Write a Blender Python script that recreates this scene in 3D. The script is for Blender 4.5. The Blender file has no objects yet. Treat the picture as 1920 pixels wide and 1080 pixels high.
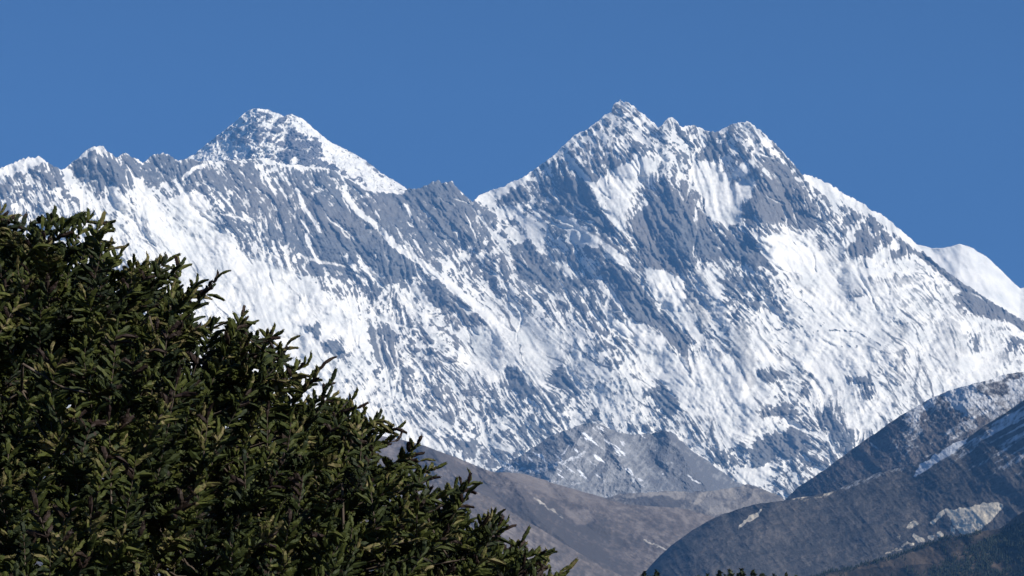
import bpy, math, random
import numpy as np

# ------------------------------------------------------------------ camera, sky, sun, exposure
scene = bpy.context.scene
HFOV = math.radians(21.5)
PITCH = math.radians(10.0)
EYE = 1.65
cam_data = bpy.data.cameras.new("camera")
cam_data.sensor_fit = 'HORIZONTAL'
cam_data.angle = HFOV
cam_data.clip_start = 0.1
cam_data.clip_end = 120000.0
cam = bpy.data.objects.new("camera", cam_data)
cam.location = (0, 0, EYE)
cam.rotation_euler = (math.radians(90) + PITCH, 0, 0)
scene.collection.objects.link(cam)
scene.camera = cam

SUN_EL = math.radians(37.0)
SUN_AZ = math.radians(125.0)          # clockwise from the view direction (+Y)
world = bpy.data.worlds.new("World")
scene.world = world
world.use_nodes = True
wn = world.node_tree
wn.nodes.clear()
w_out = wn.nodes.new('ShaderNodeOutputWorld')
w_bg = wn.nodes.new('ShaderNodeBackground')
w_sky = wn.nodes.new('ShaderNodeTexSky')
w_sky.sky_type = 'NISHITA'
w_sky.sun_disc = False
w_sky.sun_elevation = SUN_EL
w_sky.sun_rotation = SUN_AZ
w_sky.altitude = 4000.0
w_sky.air_density = 1.0
w_sky.dust_density = 0.0
w_sky.ozone_density = 10.0
w_bg.inputs['Strength'].default_value = 0.055
wn.links.new(w_sky.outputs[0], w_bg.inputs['Color'])
wn.links.new(w_bg.outputs[0], w_out.inputs['Surface'])

sun_data = bpy.data.lights.new("sun", 'SUN')
sun_data.energy = 5.0
sun_data.angle = math.radians(0.5)
sun_data.color = (1.0, 0.955, 0.88)
sun = bpy.data.objects.new("sun", sun_data)
sun.rotation_euler = (math.radians(90) - SUN_EL, 0, -SUN_AZ + math.pi)
scene.collection.objects.link(sun)

scene.view_settings.view_transform = 'Standard'
scene.view_settings.look = 'None'
scene.view_settings.exposure = 0.62
scene.view_settings.gamma = 1.0
scene.cycles.use_denoising = True
scene.cycles.max_bounces = 6
scene.cycles.volume_bounces = 0

# ------------------------------------------------------------------ helpers
KPX = math.tan(HFOV / 2) / 960.0
CP, SP = math.cos(PITCH), math.sin(PITCH)

def ray(px, py):
    """photo survey: (azimuth, elevation) of a bearing as x and z per metre of forward distance"""
    cx = (np.asarray(px, float) - 960.0) * KPX
    cz = -(np.asarray(py, float) - 540.0) * KPX
    fwd = CP - SP * cz
    up = SP + CP * cz
    return cx / fwd, up / fwd

def at(px, py, dist):
    rx, rz = ray(px, py)
    return np.stack([rx * dist, np.broadcast_to(dist, np.shape(rx)) * 1.0, rz * dist + EYE], -1)

def smooth(a, b, x):
    t = np.clip((x - a) / (b - a), 0, 1)
    return t * t * (3 - 2 * t)

def vnoise(x, y, seed=0):
    rs = np.random.RandomState(seed)
    tab = rs.rand(256, 256).astype(np.float32)
    xi = np.floor(x).astype(np.int32); yi = np.floor(y).astype(np.int32)
    fx = (x - xi).astype(np.float32); fy = (y - yi).astype(np.float32)
    fx = fx * fx * fx * (fx * (fx * 6 - 15) + 10); fy = fy * fy * fy * (fy * (fy * 6 - 15) + 10)
    x0 = xi & 255; x1 = (xi + 1) & 255; y0 = yi & 255; y1 = (yi + 1) & 255
    a = tab[y0, x0]; b = tab[y0, x1]; c = tab[y1, x0]; d = tab[y1, x1]
    return (a + (b - a) * fx) * (1 - fy) + (c + (d - c) * fx) * fy

def fbm(x, y, octaves=5, seed=0, gain=0.5, ridged=False):
    s = np.zeros(np.shape(x), np.float32); amp = 1.0; tot = 0.0
    for o in range(octaves):
        f = 2.03 ** o
        n = vnoise(x * f + 17.3 * o, y * f + 5.1 * o, seed + o)
        if ridged:
            n = 1 - np.abs(2 * n - 1)
        s += amp * n; tot += amp; amp *= gain
    return s / tot

def rank01(a):
    """equalise a noise field so its values spread evenly over 0..1"""
    samp = np.sort(a.ravel()[::37])
    return np.interp(a, samp, np.linspace(0, 1, samp.size)).astype(np.float32)

def blur(a, r):
    """three box blurs of radius r pixels"""
    r = int(max(1, round(r)))
    for _ in range(3):
        for ax in (0, 1):
            p = np.concatenate([np.repeat(a.take([0], ax), r + 1, ax), a, np.repeat(a.take([-1], ax), r, ax)], ax)
            c = np.cumsum(p, ax, dtype=np.float64)
            n = a.shape[ax]
            hi = np.take(c, np.arange(2 * r + 1, 2 * r + 1 + n), ax); lo = np.take(c, np.arange(0, n), ax)
            a = ((hi - lo) / (2 * r + 1)).astype(np.float32)
    return a

def in_poly(X, Y, pts):
    inside = np.zeros(X.shape, bool)
    n = len(pts)
    for i in range(n):
        x0, y0 = pts[i]; x1, y1 = pts[(i + 1) % n]
        if y0 == y1:
            continue
        cond = ((y0 > Y) != (y1 > Y)) & (X < (x1 - x0) * (Y - y0) / (y1 - y0) + x0)
        inside ^= cond
    return inside

def line_dist(X, Y, pts):
    """distance to a polyline, signed side of it, and how far along it (0..1)"""
    best = np.full(X.shape, 1e9, np.float32); side = np.zeros(X.shape, np.float32); along = np.zeros(X.shape, np.float32)
    n = len(pts) - 1
    for i in range(n):
        ax, ay = pts[i]; bx, by = pts[i + 1]
        dx, dy = bx - ax, by - ay; L2 = dx * dx + dy * dy
        t = np.clip(((X - ax) * dx + (Y - ay) * dy) / L2, 0, 1)
        d = np.hypot(X - ax - t * dx, Y - ay - t * dy)
        m = d < best
        best = np.where(m, d, best)
        side = np.where(m, np.sign(dx * (Y - ay) - dy * (X - ax)), side)
        along = np.where(m, (i + t) / n, along)
    return best, side, along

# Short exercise
Repeat the listing above up to and including the line with "scene.camera = cam", starting from its first line. Drop any pictures.

# Reply
Write a Blender Python script that recreates this scene in 3D. The script is for Blender 4.5. The Blender file has no objects yet. Treat the picture as 1920 pixels wide and 1080 pixels high.
import bpy, math, random
import numpy as np

# ------------------------------------------------------------------ camera, sky, sun, exposure
scene = bpy.context.scene
HFOV = math.radians(21.5)
PITCH = math.radians(10.0)
EYE = 1.65
cam_data = bpy.data.cameras.new("camera")
cam_data.sensor_fit = 'HORIZONTAL'
cam_data.angle = HFOV
cam_data.clip_start = 0.1
cam_data.clip_end = 120000.0
cam = bpy.data.objects.new("camera", cam_data)
cam.location = (0, 0, EYE)
cam.rotation_euler = (math.radians(90) + PITCH, 0, 0)
scene.collection.objects.link(cam)
scene.camera = cam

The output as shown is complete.